* **Material shown**
-------
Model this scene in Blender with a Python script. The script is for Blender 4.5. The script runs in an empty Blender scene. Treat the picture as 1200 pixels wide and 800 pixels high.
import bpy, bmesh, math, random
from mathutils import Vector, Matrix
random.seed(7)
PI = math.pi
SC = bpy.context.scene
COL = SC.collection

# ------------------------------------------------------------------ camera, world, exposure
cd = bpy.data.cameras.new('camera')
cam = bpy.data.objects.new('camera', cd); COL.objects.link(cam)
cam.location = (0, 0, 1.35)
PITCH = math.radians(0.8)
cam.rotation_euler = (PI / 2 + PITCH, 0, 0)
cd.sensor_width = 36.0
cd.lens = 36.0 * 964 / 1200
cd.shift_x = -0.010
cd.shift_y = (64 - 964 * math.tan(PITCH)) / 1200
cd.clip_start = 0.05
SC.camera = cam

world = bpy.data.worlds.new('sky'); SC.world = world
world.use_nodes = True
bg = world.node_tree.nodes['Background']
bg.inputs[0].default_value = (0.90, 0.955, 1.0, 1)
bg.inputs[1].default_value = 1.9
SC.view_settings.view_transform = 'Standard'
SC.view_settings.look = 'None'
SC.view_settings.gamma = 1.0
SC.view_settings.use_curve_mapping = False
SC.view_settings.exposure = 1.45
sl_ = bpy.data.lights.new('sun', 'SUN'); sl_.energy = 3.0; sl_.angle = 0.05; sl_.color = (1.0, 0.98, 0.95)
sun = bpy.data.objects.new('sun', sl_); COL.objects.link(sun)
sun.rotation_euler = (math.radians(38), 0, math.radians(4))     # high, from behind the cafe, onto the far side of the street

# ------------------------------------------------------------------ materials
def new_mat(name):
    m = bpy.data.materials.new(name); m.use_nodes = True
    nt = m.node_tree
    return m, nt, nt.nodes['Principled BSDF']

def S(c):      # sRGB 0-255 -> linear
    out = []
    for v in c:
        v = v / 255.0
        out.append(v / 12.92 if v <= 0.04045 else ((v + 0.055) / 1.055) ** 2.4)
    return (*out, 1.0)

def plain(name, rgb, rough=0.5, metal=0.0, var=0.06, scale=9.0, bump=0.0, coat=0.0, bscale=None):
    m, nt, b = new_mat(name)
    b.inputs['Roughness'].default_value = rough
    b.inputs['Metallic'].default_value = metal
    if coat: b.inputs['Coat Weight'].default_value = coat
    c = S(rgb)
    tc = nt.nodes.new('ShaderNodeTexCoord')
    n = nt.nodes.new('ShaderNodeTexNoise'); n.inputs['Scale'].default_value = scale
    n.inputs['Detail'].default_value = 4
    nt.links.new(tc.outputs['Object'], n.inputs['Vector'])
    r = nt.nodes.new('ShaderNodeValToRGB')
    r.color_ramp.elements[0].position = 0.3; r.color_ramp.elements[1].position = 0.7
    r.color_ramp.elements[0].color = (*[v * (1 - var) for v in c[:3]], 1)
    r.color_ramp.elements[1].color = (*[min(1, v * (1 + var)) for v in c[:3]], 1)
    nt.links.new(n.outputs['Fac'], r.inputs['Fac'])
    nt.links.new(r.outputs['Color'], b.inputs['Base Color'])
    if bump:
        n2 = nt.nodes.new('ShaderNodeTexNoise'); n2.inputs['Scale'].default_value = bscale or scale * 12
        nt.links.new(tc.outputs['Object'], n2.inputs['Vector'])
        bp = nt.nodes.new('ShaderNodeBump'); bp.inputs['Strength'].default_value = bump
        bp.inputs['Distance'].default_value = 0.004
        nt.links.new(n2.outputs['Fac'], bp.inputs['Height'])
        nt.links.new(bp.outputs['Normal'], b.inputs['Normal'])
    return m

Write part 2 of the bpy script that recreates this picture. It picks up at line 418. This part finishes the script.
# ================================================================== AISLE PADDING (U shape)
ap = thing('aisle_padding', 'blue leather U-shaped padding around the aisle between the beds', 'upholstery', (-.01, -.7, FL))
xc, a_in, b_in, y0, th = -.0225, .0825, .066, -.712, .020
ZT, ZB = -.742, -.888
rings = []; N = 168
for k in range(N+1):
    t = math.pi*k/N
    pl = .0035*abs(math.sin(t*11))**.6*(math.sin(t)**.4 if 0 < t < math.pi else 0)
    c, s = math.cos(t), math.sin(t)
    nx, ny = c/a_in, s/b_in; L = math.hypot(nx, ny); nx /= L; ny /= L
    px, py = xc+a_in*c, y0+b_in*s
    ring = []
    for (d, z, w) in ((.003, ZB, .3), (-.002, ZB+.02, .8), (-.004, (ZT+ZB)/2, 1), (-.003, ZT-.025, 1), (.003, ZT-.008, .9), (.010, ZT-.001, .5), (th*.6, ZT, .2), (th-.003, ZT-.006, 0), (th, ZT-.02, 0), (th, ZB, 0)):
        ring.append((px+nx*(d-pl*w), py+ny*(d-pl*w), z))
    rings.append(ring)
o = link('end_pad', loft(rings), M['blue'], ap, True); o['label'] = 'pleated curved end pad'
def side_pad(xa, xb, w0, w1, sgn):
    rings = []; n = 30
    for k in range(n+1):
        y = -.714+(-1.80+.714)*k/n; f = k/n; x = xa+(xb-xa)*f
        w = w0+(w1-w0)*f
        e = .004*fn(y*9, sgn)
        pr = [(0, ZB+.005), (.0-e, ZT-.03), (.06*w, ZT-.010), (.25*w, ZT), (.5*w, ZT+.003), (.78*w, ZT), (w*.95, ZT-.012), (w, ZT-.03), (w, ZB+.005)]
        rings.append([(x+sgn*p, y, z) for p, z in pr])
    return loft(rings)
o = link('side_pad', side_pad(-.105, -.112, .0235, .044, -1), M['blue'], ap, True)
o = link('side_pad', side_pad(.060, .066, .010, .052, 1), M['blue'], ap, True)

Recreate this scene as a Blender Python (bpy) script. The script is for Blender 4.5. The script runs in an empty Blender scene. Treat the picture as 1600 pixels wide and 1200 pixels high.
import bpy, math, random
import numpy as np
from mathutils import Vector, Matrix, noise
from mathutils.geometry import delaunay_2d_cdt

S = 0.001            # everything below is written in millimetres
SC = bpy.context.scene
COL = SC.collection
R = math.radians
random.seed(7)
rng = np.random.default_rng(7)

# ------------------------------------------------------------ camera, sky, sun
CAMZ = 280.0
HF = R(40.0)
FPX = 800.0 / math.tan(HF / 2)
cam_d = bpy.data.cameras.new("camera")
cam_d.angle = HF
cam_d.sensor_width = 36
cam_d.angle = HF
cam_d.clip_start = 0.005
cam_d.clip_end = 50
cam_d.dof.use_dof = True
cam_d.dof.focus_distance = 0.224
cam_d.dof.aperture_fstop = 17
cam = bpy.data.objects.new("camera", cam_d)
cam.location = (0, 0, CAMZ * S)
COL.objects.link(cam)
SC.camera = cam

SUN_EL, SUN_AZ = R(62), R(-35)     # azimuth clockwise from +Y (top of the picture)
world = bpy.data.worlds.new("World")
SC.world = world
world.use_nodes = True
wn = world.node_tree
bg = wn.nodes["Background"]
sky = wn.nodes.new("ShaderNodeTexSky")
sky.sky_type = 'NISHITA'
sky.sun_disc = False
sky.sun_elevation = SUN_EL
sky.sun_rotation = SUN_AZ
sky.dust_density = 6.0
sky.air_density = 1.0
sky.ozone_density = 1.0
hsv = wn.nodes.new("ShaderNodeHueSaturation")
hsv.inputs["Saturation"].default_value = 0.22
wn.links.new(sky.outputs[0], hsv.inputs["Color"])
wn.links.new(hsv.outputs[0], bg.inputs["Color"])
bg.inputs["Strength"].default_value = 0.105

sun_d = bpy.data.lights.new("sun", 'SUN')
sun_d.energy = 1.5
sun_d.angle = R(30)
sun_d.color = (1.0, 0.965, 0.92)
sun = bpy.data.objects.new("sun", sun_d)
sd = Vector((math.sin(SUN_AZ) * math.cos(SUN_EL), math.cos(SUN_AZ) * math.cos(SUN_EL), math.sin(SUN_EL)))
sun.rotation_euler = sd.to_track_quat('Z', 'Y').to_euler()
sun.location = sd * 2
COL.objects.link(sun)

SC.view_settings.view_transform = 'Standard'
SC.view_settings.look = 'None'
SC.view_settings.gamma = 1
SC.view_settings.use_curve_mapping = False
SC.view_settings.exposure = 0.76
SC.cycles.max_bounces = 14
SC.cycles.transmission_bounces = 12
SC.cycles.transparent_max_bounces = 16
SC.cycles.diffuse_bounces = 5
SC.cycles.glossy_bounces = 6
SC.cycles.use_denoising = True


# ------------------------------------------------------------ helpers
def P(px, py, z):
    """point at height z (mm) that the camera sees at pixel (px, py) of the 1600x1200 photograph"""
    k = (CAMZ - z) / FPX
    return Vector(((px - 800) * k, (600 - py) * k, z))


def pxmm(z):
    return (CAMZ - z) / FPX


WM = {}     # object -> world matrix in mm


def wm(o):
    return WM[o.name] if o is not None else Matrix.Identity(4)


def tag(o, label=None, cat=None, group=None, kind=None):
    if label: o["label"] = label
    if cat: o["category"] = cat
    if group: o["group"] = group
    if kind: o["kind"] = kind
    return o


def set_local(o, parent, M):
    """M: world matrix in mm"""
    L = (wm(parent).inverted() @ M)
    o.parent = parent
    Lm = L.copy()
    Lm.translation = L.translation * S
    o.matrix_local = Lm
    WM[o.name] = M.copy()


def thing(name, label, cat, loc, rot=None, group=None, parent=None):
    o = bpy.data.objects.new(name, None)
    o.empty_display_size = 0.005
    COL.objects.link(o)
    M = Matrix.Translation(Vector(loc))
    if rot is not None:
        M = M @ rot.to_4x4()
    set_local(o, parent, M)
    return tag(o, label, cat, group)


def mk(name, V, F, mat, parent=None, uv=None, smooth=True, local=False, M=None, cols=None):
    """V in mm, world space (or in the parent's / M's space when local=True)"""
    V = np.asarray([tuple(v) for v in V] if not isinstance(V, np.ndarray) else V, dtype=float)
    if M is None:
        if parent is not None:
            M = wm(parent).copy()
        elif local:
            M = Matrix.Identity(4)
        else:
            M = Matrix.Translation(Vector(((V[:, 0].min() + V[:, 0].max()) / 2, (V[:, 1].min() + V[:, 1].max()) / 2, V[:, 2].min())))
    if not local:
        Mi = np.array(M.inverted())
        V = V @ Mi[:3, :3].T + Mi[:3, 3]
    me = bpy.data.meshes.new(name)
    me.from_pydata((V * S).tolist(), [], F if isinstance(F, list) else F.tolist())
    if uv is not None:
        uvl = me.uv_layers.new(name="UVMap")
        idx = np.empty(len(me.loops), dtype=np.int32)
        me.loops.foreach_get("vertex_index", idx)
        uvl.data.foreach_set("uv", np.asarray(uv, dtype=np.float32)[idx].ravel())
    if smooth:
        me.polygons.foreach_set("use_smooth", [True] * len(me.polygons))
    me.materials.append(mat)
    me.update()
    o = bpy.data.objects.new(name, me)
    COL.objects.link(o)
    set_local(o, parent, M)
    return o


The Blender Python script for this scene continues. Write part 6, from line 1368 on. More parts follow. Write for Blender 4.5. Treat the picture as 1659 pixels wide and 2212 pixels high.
-------
* **Task objective**
Report the number of lines in the entries above that include the string "Write". Give nothing but the number.

* **Answer for this exercise**
2